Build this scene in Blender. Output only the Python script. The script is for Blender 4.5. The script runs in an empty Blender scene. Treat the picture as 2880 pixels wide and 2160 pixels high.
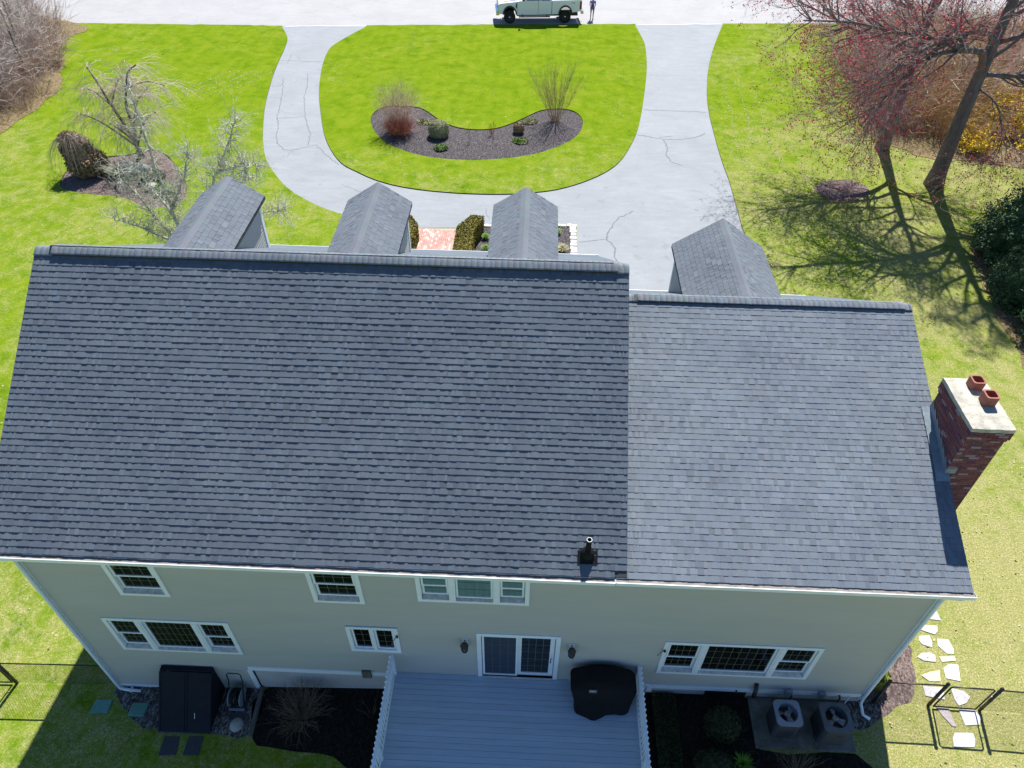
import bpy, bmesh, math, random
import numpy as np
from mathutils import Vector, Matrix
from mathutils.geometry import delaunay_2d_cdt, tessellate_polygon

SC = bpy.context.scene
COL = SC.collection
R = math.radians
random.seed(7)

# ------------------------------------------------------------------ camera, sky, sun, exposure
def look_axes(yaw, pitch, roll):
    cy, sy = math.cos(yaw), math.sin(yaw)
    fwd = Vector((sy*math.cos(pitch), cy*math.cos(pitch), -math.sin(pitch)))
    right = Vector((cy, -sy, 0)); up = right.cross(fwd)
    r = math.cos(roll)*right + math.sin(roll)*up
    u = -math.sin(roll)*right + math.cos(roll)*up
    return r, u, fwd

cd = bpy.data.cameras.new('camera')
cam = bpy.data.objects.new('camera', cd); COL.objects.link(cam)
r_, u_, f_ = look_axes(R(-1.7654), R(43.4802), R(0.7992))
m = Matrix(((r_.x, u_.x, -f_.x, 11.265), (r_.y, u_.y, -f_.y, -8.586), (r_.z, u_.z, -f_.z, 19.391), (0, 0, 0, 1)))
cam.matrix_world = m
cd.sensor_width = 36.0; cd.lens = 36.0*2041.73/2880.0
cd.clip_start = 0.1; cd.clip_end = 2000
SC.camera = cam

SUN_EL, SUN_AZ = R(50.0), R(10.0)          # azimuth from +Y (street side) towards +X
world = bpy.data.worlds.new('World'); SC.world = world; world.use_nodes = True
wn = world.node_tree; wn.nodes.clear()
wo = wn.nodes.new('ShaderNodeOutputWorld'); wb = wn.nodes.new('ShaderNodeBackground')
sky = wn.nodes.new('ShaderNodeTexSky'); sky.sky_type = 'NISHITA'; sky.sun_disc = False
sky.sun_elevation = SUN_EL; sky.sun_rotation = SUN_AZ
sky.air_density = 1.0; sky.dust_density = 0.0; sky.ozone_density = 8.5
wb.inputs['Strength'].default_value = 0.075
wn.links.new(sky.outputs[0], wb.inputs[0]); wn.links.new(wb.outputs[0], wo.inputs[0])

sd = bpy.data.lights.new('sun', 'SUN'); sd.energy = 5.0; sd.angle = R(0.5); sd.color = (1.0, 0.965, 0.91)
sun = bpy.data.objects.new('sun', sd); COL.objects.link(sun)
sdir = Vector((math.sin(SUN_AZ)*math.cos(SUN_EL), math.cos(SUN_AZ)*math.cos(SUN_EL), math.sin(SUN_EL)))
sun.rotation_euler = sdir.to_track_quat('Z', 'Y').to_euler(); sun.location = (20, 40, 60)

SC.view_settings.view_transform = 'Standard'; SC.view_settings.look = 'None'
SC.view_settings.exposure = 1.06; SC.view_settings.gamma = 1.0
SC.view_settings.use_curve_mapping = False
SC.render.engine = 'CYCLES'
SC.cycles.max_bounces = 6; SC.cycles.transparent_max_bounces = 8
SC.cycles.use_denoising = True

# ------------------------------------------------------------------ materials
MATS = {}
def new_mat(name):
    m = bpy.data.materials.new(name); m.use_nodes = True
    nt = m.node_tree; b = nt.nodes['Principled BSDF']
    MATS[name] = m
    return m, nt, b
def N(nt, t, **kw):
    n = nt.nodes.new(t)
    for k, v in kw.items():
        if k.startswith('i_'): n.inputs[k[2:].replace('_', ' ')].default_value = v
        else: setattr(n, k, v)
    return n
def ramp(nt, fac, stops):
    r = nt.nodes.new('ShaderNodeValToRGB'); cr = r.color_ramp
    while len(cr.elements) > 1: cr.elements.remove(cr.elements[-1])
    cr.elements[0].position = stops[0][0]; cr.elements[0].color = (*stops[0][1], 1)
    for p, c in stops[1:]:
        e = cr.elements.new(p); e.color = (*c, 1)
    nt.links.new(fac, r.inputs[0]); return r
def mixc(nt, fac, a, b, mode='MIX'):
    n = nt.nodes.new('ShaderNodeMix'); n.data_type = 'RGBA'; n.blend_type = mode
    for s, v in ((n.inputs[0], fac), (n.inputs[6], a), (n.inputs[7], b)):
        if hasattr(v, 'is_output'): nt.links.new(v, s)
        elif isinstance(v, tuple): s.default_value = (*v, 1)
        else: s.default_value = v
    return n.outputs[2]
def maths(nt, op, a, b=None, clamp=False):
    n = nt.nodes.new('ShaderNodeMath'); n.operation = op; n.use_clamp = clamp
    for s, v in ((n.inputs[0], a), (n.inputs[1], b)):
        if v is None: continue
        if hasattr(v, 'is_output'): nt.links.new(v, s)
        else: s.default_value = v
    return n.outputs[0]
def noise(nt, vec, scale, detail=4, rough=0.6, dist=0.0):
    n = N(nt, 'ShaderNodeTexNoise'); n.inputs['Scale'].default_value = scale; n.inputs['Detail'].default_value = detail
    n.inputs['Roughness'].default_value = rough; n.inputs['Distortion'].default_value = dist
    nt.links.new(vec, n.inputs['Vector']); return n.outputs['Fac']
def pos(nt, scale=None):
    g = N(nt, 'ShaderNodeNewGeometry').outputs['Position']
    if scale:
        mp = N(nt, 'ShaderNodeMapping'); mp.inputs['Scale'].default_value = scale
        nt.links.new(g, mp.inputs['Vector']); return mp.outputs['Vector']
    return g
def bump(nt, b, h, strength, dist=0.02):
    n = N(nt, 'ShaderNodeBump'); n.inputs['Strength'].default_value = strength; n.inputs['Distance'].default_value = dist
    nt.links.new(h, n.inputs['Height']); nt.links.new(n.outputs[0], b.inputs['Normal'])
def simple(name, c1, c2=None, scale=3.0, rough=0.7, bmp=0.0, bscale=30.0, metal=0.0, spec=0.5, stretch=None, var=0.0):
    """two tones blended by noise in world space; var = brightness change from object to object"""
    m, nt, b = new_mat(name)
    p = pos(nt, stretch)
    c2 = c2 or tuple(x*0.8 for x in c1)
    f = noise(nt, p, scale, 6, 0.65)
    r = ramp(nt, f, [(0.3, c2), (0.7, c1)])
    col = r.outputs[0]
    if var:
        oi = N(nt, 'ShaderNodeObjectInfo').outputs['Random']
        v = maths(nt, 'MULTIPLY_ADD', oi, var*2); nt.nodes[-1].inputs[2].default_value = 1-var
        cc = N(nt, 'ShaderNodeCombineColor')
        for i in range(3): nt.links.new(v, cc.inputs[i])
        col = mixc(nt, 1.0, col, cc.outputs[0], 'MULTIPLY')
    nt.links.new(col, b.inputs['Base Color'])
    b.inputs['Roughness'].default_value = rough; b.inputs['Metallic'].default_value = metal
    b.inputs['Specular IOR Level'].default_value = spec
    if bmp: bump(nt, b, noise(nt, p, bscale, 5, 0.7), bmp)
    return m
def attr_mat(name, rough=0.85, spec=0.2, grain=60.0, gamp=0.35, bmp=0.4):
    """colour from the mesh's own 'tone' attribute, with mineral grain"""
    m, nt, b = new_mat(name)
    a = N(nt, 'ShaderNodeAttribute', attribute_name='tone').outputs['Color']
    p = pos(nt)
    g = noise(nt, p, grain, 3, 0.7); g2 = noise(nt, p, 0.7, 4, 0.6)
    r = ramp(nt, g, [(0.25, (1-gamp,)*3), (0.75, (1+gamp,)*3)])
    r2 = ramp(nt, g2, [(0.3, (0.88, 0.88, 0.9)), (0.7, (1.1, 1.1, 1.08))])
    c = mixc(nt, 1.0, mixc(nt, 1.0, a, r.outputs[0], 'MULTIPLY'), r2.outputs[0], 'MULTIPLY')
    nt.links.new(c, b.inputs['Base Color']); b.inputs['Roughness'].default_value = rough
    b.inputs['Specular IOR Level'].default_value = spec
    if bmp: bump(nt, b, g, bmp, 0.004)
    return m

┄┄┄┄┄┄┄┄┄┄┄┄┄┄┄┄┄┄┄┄

» PROBLEM TO SOLVE:
Starting at the first line of the material, output exactly the lines up to and including the one with "random.seed(7)". Do not include the pictures.

» EXERCISE RESULT:
Build this scene in Blender. Output only the Python script. The script is for Blender 4.5. The script runs in an empty Blender scene. Treat the picture as 2880 pixels wide and 2160 pixels high.
import bpy, bmesh, math, random
import numpy as np
from mathutils import Vector, Matrix
from mathutils.geometry import delaunay_2d_cdt, tessellate_polygon

SC = bpy.context.scene
COL = SC.collection
R = math.radians
random.seed(7)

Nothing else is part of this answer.